Playing What Remains of Edith Finch

Jerry Qu
Game Design Fundamentals
2 min readMay 7, 2020

The rush of the waters of the Puget Sound fill your ears when you first open this game, with the title fading into the background as if they were clouds. You look around, and you see a ship, and you see the islands nearby. You wonder what there is to do, waiting for something to happen, when you look down. You open the book sitting on your lap, and your voice, a young girl’s voice, starts speaking, and so begins the journey into the memory the words hold.

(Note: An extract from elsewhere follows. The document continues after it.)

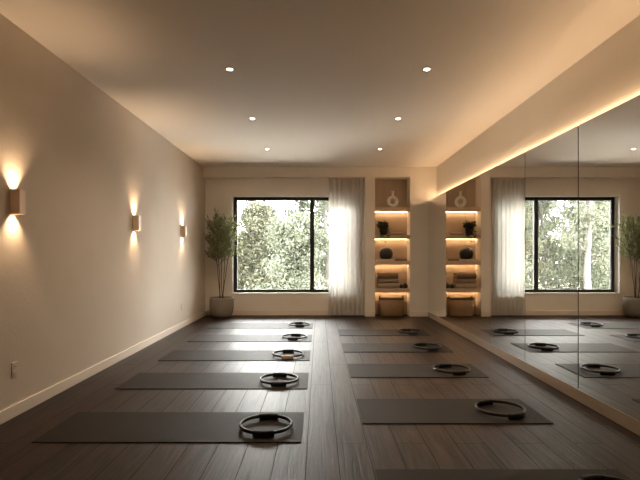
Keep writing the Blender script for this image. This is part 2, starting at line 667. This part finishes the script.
# ------------------------------------------------------------------ sconces
def make_sconce(label, y):
    t = thing('wall_sconce', label, 'wall lamp', (XL, y, 1.63), 0, 'up-and-down wall lamps')
    bm = bmesh.new()
    hw, p, h, w = .036, .076, .092, .006
    box(bm, 0.001, p, -hw, -hw + w, -h, h)
    box(bm, 0.001, p, hw - w, hw, -h, h)
    box(bm, p - w, p, -hw + w, hw - w, -h, h)
    box(bm, 0.001, .012, -hw + w, hw - w, -h, h)
    box(bm, .012, p - w, -hw + w, hw - w, -.05, .05)
    obj('housing', bm, M['brass'], t)
    for s in (1, -1):
        bl = bmesh.new()
        z0 = s * .050
        lathe(bl, [(0, z0), (.022, z0), (.022, z0 + s * .006), (0, z0 + s * .006)], 16, c=(.043, 0, 0))
        obj('lens', bl, M['lens'], t)
        ld = bpy.data.lights.new('sconce_bulb', 'SPOT')
        ld.energy = P_SCONCE if s > 0 else P_SCONCE * .8
        ld.color = (1, .66, .38)
        ld.spot_size = math.radians(110)
        ld.spot_blend = 1
        ld.shadow_soft_size = .015
        lo = bpy.data.objects.new('sconce_bulb', ld)
        link(lo, t)
        lo.location = (.043, 0, z0 + s * .012)
        lo.rotation_euler = (0 if s < 0 else PI, 0, 0)
    return t


SCON = [(3.71, 'bronze up-and-down wall lamp nearest the camera, above the socket'), (6.14, 'bronze up-and-down wall lamp in the middle of the three on the plaster wall'),
        (8.28, 'bronze up-and-down wall lamp nearest the potted bamboo'),
        (1.3, 'added out-of-view wall lamp just ahead of the camera, for ceiling light'), (-1.1, 'added out-of-view wall lamp behind the camera, for ceiling light')]  # last two lamps are added out of view to brighten the ceiling
s0 = make_sconce(SCON[0][1], SCON[0][0])
for y, lab in SCON[1:]:
    dup(s0, (XL, y, 1.63), lab)


# ------------------------------------------------------------------ downlights
def make_downlight(label, x, y):
    t = thing('ceiling_downlight', label, 'ceiling light', (x, y, H), 0, 'recessed downlights')
    bm = bmesh.new()
    lathe(bm, [(.046, -.001), (.046, -.006), (.040, -.008), (.027, -.004), (.026, -.001)], 28)
    obj('bezel', bm, M['white'], t, smooth=True)
    bm = bmesh.new()
    lathe(bm, [(0, -.0045), (.025, -.0035), (.026, -.001), (0, -.001)], 24)
    obj('lens', bm, M['dlens'], t)
    ld = bpy.data.lights.new('downlight_bulb', 'SPOT')
    ld.energy = P_DOWN
    ld.color = (1, .74, .48)
    ld.spot_size = math.radians(140)
    ld.spot_blend = 1
    ld.shadow_soft_size = .03
    lo = bpy.data.objects.new('downlight_bulb', ld)
    link(lo, t)
    lo.location = (0, 0, -.012)
    return t


DL = [(-.845, 4.64, 'small recessed downlight nearest the camera on the plaster-wall side of the ceiling'), (1.02, 4.64, 'small recessed downlight nearest the camera on the mirror side of the ceiling'),
      (-.86, 6.32, 'middle recessed downlight of the ceiling row nearer the plaster wall'), (1.02, 6.32, 'middle recessed downlight of the ceiling row nearer the mirror'),
      (-.862, 8.13, 'recessed downlight in front of the window, on the plaster-wall side'), (1.01, 8.13, 'recessed downlight in front of the curtain and niche')]
d0 = make_downlight(DL[0][2], DL[0][0], DL[0][1])
for x, y, lab in DL[1:]:
    dup(d0, (x, y, H), lab)

# ------------------------------------------------------------------ socket
t = thing('wall_socket', 'beige double power socket low on the plaster wall near the camera', 'socket', (XL, 3.73, .355), 0, 'wall sockets')
obj('plate', B((.0005, .007, -.036, .036, -.06, .06)), M['plate'], t, bevel=.003)
for s in (-1, 1):
    f = obj('outlet', B((.007, .0095, -.017, .017, s * .026 - .014, s * .026 + .014)), M['plate'], t, bevel=.002)
    obj('slot', B((.0095, .0100, -.008, -.005, s * .026 - .003, s * .026 + .007), (.0095, .0100, .005, .008, s * .026 - .003, s * .026 + .007)), M['slot'], f)
dup(t, (XL, 8.27, .355), 'beige double power socket low on the plaster wall near the bamboo pot')

# ------------------------------------------------------------------ curtain
ct = thing('sheer_curtain', 'white sheer floor-length curtain drawn beside the window', 'curtain', (0, 0, 0))
rnd = random.Random(5)
bm = bmesh.new()
cx0, cx1, NC, NR = .185, .905, 150, 40
zt, zb = NZ1 - .03, .018
ph = [rnd.uniform(-.6, .6) for _ in range(20)]
grid = []
for r in range(NR + 1):
    v = r / NR
    z = zt + (zb - zt) * v
    row = []
    for c in range(NC + 1):
        u = c / NC
        q = u * 8
        amp = .030 + .010 * v
        k = int(q) % 20
        fr = q - int(q)
        pp = ph[k] * (1 - fr) + ph[(k + 1) % 20] * fr
        y = YB + .095 + amp * math.sin(2 * PI * q + pp) + .006 * math.sin(2 * PI * q * 2.3 + 3 * v + pp)
        x = cx0 + (cx1 - cx0) * u + .012 * math.sin(2 * PI * q * 2 + pp) + (.5 - u) * .03 * math.sin(PI * v)
        row.append(bm.verts.new((x, y, z)))
    grid.append(row)
for r in range(NR):
    for c in range(NC):
        bm.faces.new((grid[r][c], grid[r][c + 1], grid[r + 1][c + 1], grid[r + 1][c]))
obj('drape', bm, M['sheer'], ct, smooth=True)
obj('rail', B((cx0 - .01, PX0 - .005, YB + .08, YB + .11, NZ1 - .028, NZ1 - .001)), M['metal'], ct)


# ------------------------------------------------------------------ mats
def make_mat(length, label, group, loc):
    w, th = .61, .007
    bm = B((-length / 2, length / 2, -w / 2, w / 2, 0.0005, th))
    o = obj('yoga_mat', bm, M['mat'], loc=loc, bevel=.002)
    return tag(o, label, 'yoga mat', group)


LM = [(3.206, 'charcoal yoga mat nearest the camera in the row by the plaster wall'),
      (4.485, 'second charcoal yoga mat from the camera in the row by the plaster wall'),
      (5.686, 'charcoal yoga mat under the ring with a pale front grip'),
      (6.93, 'fourth charcoal yoga mat from the camera in the plaster-wall row'),
      (8.20, 'charcoal yoga mat closest to the bamboo pot and window')]
RM = [(2.185, 'charcoal yoga mat mostly cut off by the bottom of the photo'),
      (3.556, 'charcoal yoga mat nearest the camera seen whole in the mirror-side row'),
      (4.90, 'charcoal yoga mat in the middle of the mirror-side row'),
      (6.18, 'charcoal yoga mat second from the shelves in the mirror-side row'),
      (7.44, 'charcoal yoga mat nearest the shelf niche and mirror corner')]
m0 = None
for y, lab in LM:
    if m0 is None:
        m0 = make_mat(1.765, lab, 'mats in the plaster-wall row', (-1.0, y + .305, 0))
    else:
        dup(m0, (-.99, y + .305, 0), lab)
m1 = None
for y, lab in RM:
    if m1 is None:
        m1 = make_mat(1.385, lab, 'mats in the mirror-side row', (1.01, y + .31, 0))
    else:
        dup(m1, (1.01, y + .31, 0), lab)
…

That describes the experience of playing this game. There is no interface to speak of, only little white dots letting you know what can be interacted with. There is nothing telling you how to move (they assume you know to use the WASD keys) nor nothing else. You only look in front of you, and keep moving. Waiting for the next white dot telling you there’s something to be found there. The game, despite seeming like an open world exploration, somehow makes that an illusion, and takes you across a set path the designers have long ago decided on. As you play the game, you experience the story bit by bit, one dead family member at a time.

In this game, it is the sounds that fill your ears and the uniquely eerie atmosphere that draws you in. There is always little nuggets of information that start to get revealed to you — that something happened one fateful night, that you were left a key, that some long lost relative held a secret, that brings you to investigate further. With each step, you find out a little more about the mystery of Edith Finch and her family.